Don’t they know they’re making love to one already dead?
As Anne Hathaway cries out the classic “I Dreamed a Dream” in Tom Hooper’s new take on Les Miserables, the audience can feel Fantine’s devastation. The dark grittiness of her chamber, the deep breaths of her violator’s climax, the ringing of the coins, her anguished lament – no feeling person can help but share in the poor woman’s horror.
The scene, in its depravity, is a testament to the sacred character of the sexual act, one grace-filled moment in a film that serves as a grand witness to the sacred, the truth of human dignity, the joy brought by Christian conversion, and religion’s power as a force for good in society. In fact, the film acts as an apologia for a vigorous Christianity, rooted in faith rather than sentimentalism, for it is plain that Valjean’s many good deeds are founded in a deep life of prayer.

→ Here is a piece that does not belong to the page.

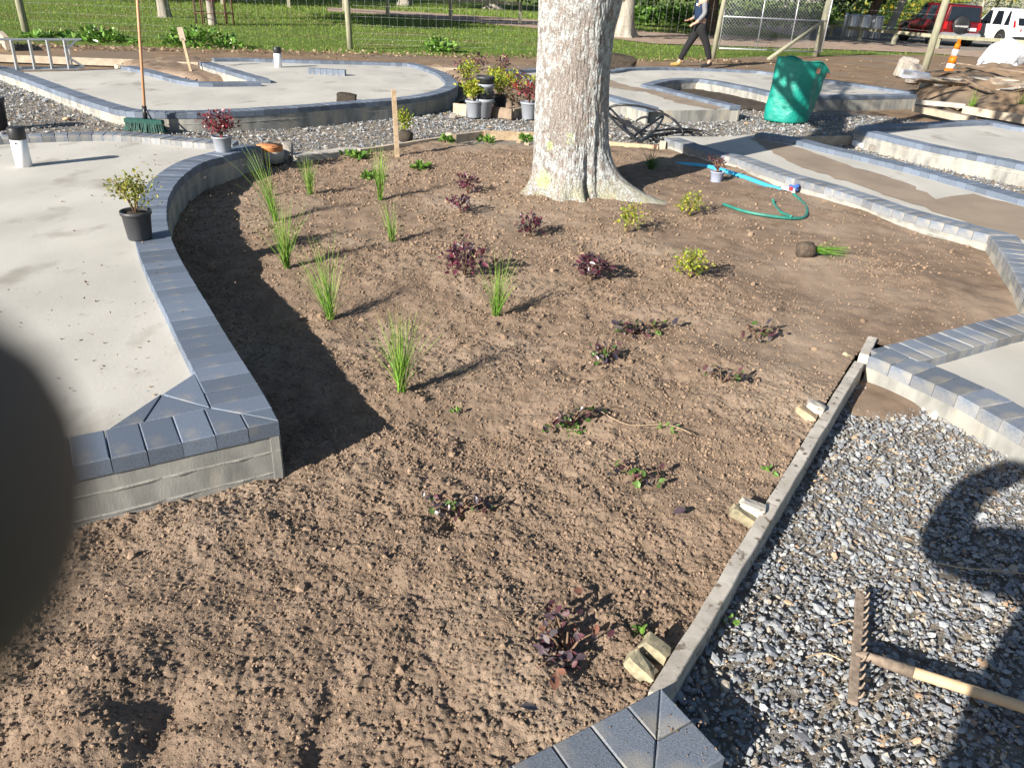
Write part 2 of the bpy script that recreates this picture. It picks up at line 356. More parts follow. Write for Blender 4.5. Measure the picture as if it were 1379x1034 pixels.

Yet this two-and-a-half-hour gem is tarnished by a four-minute comedic romp in the first quarter of the film. A mere twenty minutes after the filmmakers have cultivated a visceral appreciation for the evil of prostitution through Fantine’s devastation, we’re taken to the Thenardiers’ brothel for what could only be described as a celebration of the very same evil.
The scene depicts a kind and gentle Santa, decked out in miter and robe, lured into the brothel as he hands out gifts to children. He quickly begins necking with a prostitute and moments later we’re shocked with a two-second shot of the two jubilantly fornicating in the room upstairs: “Oh Santa!” the woman pants. As the song ends, we see Santa stumble out and pulled pants-less across the screen by his reindeer.
Of course, the Thenardiers’ brothel is repulsive in its own way, so the scene as a whole doesn’t necessarily come off as celebrating prostitution. But it becomes a celebration as we are meant to derive humor from Santa’s lark.
Fantine’s scene is beautiful in its wretchedness, bright in its darkness, sacred in its depravity. But this two-second, wholly gratuitous sex scene is dirty in its frivolity and sickening in its jubilation. Through the visual and auditory cues, we are told to laugh as Santa – the season’s picture of goodness, generosity and even a certain jolly innocence – is morally corrupted. Because we’re meant to find all of this funny, the scene wars against the story’s profoundly Christian ethos.
On a symbolic level, the scene even seems to subvert the film’s overall message of spiritual conversion. The Bishop of Digne, who buys back Valjean’s soul with the gift of candlesticks, is the very symbol of conversion – so much so that in the end the film depicts him welcoming Valjean’s soul into heaven. A bishop restores Valjean’s appreciation of his own dignity, allowing Valjean to in turn bestow the same appreciation on Fantine, Cosette, and others. Yet in the scene with Santa, we have a miter-wearing image of St. Nicholas, the fourth-century bishop of Myra, taking the exactly opposite path.
Despite the symbolism, the scene is so radically dissonant from the film’s overall Christian ethos that it seems it could not be a conscious effort at subversion. The filmmakers went out of their way to amplify the story’s Christian significance – think of Valjean’s gift of a Rosary to Javert, the beautiful shots of crucifixes bathed in light, or the profound depiction of Valjean’s entry into heaven in the final scene. In interviews, Hugh Jackman and Tom Hooper related that they had gone back to Victor Hugo’s novel to capture its spiritual depth.
So is there a certain schizophrenia here in the filmmakers and the audience-at-large? How else to explain that we could be so moved by the conversion story, that we could mourn with Fantine, and yet laugh at Santa’s spiritual corruption?
Rather, I think we have to describe it as a failure of wisdom, a failure to grasp the deeper realities at work in the story. Les Miserables can only be understood with a thoroughly Christian worldwiew, and the Santa scene is evidence that the filmmakers, despite their good intentions and technical mastery, missed it. They simply did not grasp the full import of the story’s ethos – that true conversion always entails a commitment to sexual purity. I would suggest that, caught up in our cultural attachment to sexual frivolity and Hollywood’s obsession with sexual humour, the filmmakers and general audience simply don’t have the eyes to see that this silly sex scene is so radically out of place.
Still, none of us are surprised that it’s there. Whether or not such a scene ruins the film for us, I think we all ought to at least marvel that Hollywood was able to produce so profoundly Christian a film. Though the gem is tarnished, the Gospel still shines through.